If the patina develops in a direction you don't want — too dark, uneven in a way that bothers you, marked by a cleaning product that shouldn't have been used — the piece can be restored. A standard metal polish (Wright's, Brasso, or any reputable brass polishing cream) applied according to the product's instructions will lift the patina and return the bright original surface. The piece then begins the oxidation cycle again from the start. This works because unlacquered brass is solid brass — there's no plating to wear through. Restoring lacquered or plated hardware doesn't work the same way.

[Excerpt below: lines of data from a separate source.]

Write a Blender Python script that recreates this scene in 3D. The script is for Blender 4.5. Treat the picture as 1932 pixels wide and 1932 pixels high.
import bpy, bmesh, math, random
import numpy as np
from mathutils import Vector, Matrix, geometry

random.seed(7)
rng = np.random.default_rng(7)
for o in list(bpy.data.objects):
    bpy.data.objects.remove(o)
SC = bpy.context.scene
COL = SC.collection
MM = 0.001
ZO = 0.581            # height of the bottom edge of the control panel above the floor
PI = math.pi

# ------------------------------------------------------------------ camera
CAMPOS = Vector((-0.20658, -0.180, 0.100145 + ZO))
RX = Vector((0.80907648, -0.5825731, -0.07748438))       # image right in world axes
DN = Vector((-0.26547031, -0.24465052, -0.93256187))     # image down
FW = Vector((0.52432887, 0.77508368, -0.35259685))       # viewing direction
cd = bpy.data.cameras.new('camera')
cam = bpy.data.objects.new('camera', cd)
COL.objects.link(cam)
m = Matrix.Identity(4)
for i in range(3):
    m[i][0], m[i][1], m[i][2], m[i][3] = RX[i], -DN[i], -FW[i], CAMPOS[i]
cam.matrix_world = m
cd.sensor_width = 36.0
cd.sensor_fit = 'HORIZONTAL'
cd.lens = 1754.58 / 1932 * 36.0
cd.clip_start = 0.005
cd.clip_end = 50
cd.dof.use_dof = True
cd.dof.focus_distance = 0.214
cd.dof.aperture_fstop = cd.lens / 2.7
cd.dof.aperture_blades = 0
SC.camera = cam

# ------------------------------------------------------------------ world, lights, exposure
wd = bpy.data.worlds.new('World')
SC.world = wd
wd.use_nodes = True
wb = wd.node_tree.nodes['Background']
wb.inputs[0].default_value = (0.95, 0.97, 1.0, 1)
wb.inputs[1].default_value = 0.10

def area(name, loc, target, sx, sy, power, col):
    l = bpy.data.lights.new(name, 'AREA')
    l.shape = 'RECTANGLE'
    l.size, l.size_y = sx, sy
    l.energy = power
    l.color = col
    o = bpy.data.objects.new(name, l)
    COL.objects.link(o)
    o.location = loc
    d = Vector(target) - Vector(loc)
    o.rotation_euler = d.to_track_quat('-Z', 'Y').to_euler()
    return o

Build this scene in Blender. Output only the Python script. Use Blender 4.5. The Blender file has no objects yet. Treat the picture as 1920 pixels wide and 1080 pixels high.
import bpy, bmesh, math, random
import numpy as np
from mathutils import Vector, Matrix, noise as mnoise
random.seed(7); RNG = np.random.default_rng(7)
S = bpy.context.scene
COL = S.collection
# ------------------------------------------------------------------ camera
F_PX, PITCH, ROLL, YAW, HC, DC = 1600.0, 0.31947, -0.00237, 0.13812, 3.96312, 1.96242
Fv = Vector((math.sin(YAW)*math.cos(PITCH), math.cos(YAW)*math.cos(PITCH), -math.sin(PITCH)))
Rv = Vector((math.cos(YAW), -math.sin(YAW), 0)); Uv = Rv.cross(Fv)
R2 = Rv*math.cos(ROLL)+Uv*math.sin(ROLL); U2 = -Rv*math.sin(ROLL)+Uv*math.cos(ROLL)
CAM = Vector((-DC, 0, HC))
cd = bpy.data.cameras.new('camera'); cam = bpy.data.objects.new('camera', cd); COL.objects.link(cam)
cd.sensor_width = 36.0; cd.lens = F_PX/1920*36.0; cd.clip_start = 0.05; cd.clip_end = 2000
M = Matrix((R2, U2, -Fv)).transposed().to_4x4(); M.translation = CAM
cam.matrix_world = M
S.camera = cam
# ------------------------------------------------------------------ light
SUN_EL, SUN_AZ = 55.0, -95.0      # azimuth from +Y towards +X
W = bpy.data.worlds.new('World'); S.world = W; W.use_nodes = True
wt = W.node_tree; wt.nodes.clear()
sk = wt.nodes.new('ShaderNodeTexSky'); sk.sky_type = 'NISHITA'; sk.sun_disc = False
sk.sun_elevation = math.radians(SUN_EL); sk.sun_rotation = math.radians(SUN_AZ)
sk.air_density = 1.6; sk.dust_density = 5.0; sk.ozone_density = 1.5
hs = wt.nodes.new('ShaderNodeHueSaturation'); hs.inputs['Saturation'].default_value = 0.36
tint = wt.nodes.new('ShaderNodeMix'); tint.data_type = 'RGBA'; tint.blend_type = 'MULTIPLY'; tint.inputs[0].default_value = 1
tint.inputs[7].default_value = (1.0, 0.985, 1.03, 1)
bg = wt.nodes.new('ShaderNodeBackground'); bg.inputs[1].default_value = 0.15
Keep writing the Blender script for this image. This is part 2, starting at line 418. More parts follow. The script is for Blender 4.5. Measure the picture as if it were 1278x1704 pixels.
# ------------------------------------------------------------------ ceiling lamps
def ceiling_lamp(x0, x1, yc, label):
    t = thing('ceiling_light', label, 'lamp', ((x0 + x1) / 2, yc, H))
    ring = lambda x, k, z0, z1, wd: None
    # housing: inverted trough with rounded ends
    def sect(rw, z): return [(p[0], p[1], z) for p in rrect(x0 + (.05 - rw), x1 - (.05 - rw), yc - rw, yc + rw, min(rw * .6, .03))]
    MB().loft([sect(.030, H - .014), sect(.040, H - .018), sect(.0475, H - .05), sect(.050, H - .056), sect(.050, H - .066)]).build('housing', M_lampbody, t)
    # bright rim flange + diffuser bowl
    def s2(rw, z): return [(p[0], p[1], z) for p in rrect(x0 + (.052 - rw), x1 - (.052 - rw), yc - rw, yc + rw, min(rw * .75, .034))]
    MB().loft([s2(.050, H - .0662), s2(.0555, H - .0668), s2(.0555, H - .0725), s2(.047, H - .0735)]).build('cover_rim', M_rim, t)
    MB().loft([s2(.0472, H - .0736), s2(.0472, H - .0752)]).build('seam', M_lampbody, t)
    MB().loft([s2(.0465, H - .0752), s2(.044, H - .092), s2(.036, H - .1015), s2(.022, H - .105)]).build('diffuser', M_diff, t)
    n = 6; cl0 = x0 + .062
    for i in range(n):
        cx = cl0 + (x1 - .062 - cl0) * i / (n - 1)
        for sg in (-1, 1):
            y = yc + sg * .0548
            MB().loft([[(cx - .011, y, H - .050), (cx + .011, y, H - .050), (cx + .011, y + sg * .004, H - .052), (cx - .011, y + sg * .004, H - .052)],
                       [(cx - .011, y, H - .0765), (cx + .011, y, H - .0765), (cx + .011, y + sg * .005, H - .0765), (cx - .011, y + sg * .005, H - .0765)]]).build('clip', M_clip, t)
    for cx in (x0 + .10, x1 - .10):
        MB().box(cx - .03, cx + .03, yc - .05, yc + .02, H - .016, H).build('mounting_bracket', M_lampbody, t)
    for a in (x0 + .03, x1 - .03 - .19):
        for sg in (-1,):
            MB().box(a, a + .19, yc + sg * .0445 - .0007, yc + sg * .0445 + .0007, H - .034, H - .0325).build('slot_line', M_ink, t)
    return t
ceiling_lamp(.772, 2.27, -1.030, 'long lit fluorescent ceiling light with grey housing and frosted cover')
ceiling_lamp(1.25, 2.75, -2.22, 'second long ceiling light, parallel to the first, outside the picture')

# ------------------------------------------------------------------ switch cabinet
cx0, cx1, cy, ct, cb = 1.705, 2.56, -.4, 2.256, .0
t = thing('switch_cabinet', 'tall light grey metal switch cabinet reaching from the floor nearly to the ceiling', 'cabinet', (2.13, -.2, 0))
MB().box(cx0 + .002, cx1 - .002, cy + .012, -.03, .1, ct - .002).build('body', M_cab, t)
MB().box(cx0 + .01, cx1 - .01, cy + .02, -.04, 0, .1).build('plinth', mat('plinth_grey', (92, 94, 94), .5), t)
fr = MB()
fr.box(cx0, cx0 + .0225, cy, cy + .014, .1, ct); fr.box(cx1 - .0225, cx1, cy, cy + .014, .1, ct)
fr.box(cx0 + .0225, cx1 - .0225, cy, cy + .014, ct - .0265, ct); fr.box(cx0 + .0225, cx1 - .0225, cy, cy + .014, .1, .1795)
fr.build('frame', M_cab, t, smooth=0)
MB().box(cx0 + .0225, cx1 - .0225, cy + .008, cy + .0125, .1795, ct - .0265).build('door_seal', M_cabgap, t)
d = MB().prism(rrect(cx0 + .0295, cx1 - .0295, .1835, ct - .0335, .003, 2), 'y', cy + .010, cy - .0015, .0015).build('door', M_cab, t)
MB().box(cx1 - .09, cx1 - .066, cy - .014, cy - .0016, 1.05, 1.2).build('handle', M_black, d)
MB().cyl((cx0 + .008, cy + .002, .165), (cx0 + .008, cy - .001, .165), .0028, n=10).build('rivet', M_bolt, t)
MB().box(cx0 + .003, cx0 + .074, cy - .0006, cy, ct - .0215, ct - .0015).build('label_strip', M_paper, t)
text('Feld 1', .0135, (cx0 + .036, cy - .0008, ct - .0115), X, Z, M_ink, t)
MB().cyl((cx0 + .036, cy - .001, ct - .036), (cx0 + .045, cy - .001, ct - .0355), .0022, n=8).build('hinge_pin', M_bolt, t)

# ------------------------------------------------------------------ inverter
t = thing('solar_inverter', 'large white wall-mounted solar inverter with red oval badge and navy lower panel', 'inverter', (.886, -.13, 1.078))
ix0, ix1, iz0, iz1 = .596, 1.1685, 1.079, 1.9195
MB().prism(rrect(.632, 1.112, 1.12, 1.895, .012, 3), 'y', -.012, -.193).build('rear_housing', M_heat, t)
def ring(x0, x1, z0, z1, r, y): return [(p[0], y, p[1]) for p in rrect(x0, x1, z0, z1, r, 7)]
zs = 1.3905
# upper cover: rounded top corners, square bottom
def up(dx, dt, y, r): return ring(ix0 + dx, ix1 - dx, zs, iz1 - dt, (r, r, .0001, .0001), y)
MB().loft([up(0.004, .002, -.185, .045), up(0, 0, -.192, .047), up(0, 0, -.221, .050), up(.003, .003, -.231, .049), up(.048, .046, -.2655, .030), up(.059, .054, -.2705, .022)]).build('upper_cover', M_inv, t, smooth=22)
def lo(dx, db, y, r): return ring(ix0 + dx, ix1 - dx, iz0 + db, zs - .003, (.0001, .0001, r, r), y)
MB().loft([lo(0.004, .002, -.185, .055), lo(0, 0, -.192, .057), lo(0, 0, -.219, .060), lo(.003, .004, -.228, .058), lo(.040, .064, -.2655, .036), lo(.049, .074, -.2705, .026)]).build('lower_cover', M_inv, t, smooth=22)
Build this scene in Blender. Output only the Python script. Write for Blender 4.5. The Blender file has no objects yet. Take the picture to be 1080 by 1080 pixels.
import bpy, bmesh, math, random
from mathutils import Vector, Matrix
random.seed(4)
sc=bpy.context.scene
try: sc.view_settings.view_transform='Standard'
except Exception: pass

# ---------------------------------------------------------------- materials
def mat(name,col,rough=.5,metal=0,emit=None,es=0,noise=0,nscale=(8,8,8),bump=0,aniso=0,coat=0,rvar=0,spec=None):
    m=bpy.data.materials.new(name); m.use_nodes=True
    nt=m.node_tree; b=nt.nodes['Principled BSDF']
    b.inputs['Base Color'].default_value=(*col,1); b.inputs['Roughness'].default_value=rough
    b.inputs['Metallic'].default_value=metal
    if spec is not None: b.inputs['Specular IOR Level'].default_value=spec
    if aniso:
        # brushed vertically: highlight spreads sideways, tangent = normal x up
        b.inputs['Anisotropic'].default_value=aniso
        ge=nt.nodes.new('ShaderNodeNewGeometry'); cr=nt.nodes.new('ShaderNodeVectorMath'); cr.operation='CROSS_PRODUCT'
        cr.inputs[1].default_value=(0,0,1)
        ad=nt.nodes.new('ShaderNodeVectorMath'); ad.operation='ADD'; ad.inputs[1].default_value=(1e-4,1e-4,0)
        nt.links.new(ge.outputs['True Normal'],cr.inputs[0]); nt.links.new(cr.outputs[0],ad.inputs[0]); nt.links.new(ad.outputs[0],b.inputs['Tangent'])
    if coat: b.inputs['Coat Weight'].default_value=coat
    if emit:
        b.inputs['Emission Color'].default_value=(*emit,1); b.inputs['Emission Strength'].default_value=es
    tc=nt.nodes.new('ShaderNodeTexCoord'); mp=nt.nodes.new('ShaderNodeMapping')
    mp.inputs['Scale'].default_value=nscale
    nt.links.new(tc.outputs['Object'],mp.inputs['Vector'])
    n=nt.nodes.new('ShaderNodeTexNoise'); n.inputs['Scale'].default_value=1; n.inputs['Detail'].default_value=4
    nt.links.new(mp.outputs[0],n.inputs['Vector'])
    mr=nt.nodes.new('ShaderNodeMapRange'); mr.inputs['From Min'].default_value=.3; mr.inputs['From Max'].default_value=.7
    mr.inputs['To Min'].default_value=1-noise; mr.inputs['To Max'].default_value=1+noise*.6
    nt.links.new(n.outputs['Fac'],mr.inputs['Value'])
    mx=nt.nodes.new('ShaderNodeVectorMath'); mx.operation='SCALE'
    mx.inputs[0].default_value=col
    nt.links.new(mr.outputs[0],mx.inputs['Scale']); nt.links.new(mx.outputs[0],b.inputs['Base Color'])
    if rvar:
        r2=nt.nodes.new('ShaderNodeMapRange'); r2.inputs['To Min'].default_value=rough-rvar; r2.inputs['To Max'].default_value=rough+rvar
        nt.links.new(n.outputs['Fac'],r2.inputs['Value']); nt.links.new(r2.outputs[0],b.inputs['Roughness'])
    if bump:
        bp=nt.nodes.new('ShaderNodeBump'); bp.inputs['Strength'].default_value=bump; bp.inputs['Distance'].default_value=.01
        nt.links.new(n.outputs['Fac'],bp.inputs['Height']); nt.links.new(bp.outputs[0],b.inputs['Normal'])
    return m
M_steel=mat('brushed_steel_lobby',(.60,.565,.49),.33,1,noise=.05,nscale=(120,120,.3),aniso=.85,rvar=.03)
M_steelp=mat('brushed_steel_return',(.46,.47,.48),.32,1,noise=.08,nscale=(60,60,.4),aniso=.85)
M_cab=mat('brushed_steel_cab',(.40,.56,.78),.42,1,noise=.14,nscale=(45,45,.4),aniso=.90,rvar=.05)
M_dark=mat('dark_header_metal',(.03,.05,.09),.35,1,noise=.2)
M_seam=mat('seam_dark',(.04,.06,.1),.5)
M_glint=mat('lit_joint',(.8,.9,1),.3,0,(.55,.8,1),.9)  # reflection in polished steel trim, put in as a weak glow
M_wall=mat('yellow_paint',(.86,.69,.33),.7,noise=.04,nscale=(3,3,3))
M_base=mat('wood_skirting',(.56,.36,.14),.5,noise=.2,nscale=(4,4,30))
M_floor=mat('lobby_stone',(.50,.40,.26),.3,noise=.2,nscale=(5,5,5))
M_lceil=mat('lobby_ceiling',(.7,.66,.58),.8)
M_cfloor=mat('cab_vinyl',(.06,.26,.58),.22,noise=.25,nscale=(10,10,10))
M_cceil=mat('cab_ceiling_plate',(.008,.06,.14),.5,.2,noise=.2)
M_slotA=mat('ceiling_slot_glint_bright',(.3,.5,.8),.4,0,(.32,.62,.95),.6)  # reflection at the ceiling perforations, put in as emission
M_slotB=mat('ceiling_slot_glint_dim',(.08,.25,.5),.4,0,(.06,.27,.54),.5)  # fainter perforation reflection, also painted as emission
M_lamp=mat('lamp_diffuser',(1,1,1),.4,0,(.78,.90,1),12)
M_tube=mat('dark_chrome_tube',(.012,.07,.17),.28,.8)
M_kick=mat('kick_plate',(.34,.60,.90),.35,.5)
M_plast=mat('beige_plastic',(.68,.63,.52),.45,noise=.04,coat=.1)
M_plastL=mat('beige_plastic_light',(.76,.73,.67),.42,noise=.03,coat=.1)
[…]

For the more detailed discussion of cleaning protocols, oil-rubbed bronze waxing, and accelerated patina techniques, see What Is a Living Finish?.
Why does unlacquered brass cost more, and how should I think about that?
Unlacquered brass is solid brass — typically cast or machined from solid stock rather than plated over a base metal. The cost reflects three things that plated hardware doesn't carry: the raw material weight, the fabrication time (hand-finishing, sand-casting, foundry work), and the design provenance (named-designer attribution at the European brands, hand-stitched assembly at Chapman & Bose).
The cost framing that actually applies for unlacquered brass is the long-term framing. Plated finishes wear — chrome, nickel, and PVD coatings all eventually fail at high-touch points, exposing the base metal underneath, and the only remedy is replacement. A solid unlacquered brass piece, by contrast, doesn't fail; it ages. The patina it develops over twenty years is the piece's most valuable design state, not a degradation of it. If the patina is unwanted at any point, a standard metal polish restores the original brightness and the oxidation cycle begins again.
For a residential project, the math is reasonably simple: unlacquered brass costs more upfront and lasts indefinitely; plated hardware costs less upfront and is replaced once or twice across a renovation cycle. For a commercial project where finish consistency across hundreds of fixtures matters more than longevity per piece, the math runs the other way. The decision is project-specific. The cost difference is real but not the only consideration.